Recovery from bad VR_3PT calibration:
Freeze the upper body — switch back via Left Stick Click.
Re-align your arms with the robot’s current (possibly distorted) pose.
Switch to POSE mode (A+X) to reset.
Below is the recovery procedure — if you accidentally enter a badly calibrated VR_3PT state, freeze the upper body (Left Stick Click back), then switch to POSE mode (A+X) to reset safely.
Quick-Start Cheatsheet#
Action |
Button |
Notes |
|---|---|---|
Start / Stop policy |
A+B+X+Y |
First press: engage + CALIB_FULL. Again: emergency stop → OFF. |
Toggle POSE |
A+X |
Switches between PLANNER ↔ POSE. OR from VR_3PT (entered via PLANNER) → POSE. |
Toggle PLANNER_FROZEN_UPPER |
B+Y |
Switches between POSE ↔ PLANNER_FROZEN_UPPER. OR from VR_3PT (entered via PLANNER_FROZEN_UPPER) → POSE. |
Toggle VR_3PT |
Left Stick Click |
From any Planner mode → VR_3PT (triggers CALIB). Click again to return. |
Hand grasp |
Trigger (per hand) |
Controls the corresponding hand’s grasp. |
Joystick Controls (Planner Modes)#
Active in PLANNER, PLANNER_FROZEN_UPPER, and VR_3PT:
Input |
Function |
|---|---|
Left Stick |
Move direction (forward / backward / strafe) |
Right Stick (horizontal) |
Yaw / heading (continuous accumulation) |
A + B |
Next locomotion mode |
X + Y |
Previous locomotion mode |
Locomotion modes (cycled via A+B / X+Y):
ID |
Mode |
|---|---|
0 |
Idle [DEFAULT] |
1 |
Slow Walk |
2 |
Walk |
3 |
Run |
4 |
Squat |
5 |
Kneel (two legs) |
6 |
Kneel |
7 |
Lying face-down |
8 |
Crawling |
9–16 |
Boxing variants (idle, walk, punches, hooks) |
17 |
Forward Jump |
18 |
Stealth Walk |
19 |
Injured Walk |
Emergency Stop#
Method |
Action |
|---|---|
PICO controllers |
Press A+B+X+Y simultaneously → OFF |
Keyboard (C++ terminal) |
Press |
Step-by-Step: Teleop on Real Robot#
Safety Warning
Only proceed once you can smoothly control the robot in simulation and are comfortable with emergency stops. Terminate any running run_sim_loop.py process first — simultaneous sim and real instances will conflict.

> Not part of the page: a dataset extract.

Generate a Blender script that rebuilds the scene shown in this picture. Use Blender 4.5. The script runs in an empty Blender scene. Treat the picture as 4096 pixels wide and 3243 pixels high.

The real-robot workflow uses two terminals (no MuJoCo simulator).
Terminal 1 — C++ Deployment (Real Robot)#
From gear_sonic_deploy/:
cd gear_sonic_deploy
source scripts/setup_env.sh
# 'real' auto-detects the robot network interface (192.168.123.x).
# If auto-detection fails, pass the G1's IP directly:
# ./deploy.sh --input-type zmq_manager <G1-IP>
./deploy.sh real --input-type zmq_manager
# Wait until you see "Init done"
Note
If the teleop script (Terminal 2) runs on a different machine, add --zmq-host <IP-of-teleop-machine> so the C++ side knows where the ZMQ publisher is.
Terminal 2 — PICO Teleop Streamer#
From the repo root:
source .venv_teleop/bin/activate
python gear_sonic/scripts/pico_manager_thread_server.py --manager
# If running offboard with a display, add visualization:
# --vis_vr3pt --vis_smpl
Note
Update the IP in the PICO’s XRoboToolKit app to match this machine before starting.
Follow the same start sequence: calibration pose → A+B+X+Y → A+X for POSE mode. See Complete PICO Controls for all available commands.